I have been on the Kart Technical group again for the past few years. “

“Motor Sport & Karting is a fast-moving world, I am sometimes frustrated by the speed at which governance moves when the customers want to speed ahead.”

What are his plans for the ABkC?

“The ABkC has to move on and move on quickly to keep moving with the times. It’s a young person’s sport and we need young people in the ABkC.”

“I’d like to modernise the ABkC, improve our relationship with the MSA, vastly improve quality of staff and empower the clubs to have more direct control over the management of their Race meetings. Less reporting to the MSA on relatively trivial infringements which could perfectly well be dealt with efficiently & professionally on the day. The Competitors are our Customers, they need to respect the team managing their Race meeting.

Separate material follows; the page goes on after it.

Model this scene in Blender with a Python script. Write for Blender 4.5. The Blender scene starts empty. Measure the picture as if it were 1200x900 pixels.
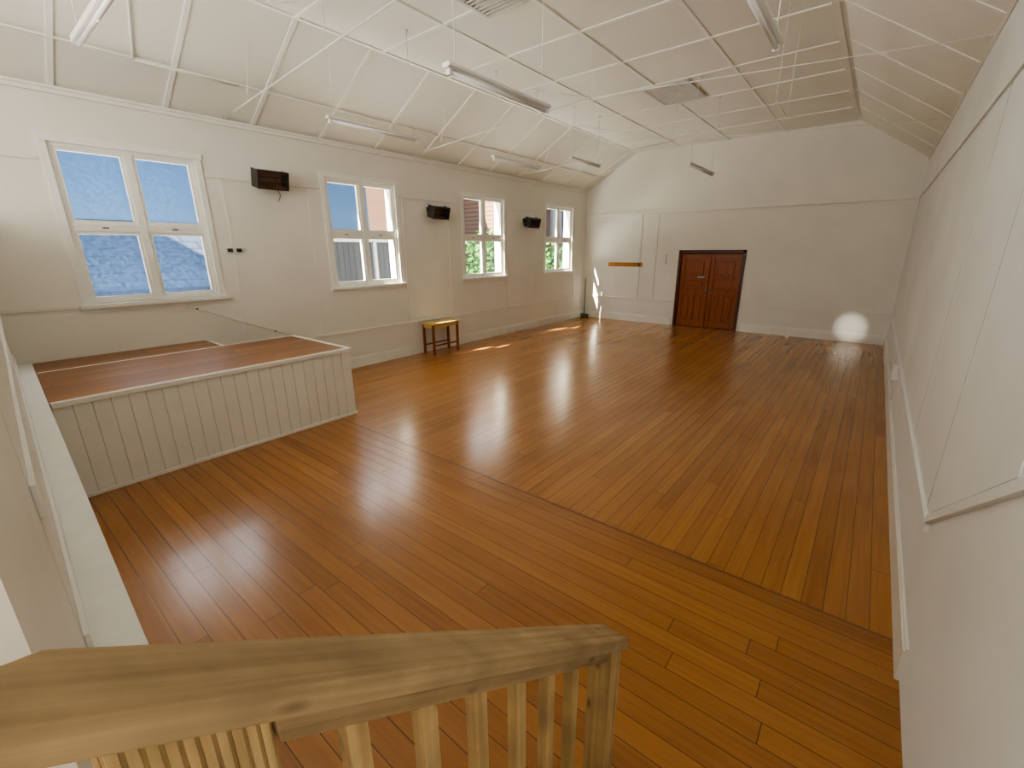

First the Club Officials need to earn that respect by best quality performance & decision making process.”

How will he do that?

Speaking to George unfortunately there are some things he has kept from the media for the moment, but once any announcements come in you’ll hear them first on Karting magazine! For now he must build all the relevant bridges he needs and use all of his experience to help things move quickly.

Is he the right man for the job?

I think George is a great person for the job. He’s got a wealth of experience and really does realise the value of change. Getting more young people into the ABkC is a must for me personally and I will be doing my best to bring instant updates on decisions made and anything that could potentially be in the pipeline.

I’m glad he feels strongly on change needing to happen quickly and I’m looking forward to seeing what decisions are made. As many have already said though, I just hope he doesn’t find himself being bogged down by red tape.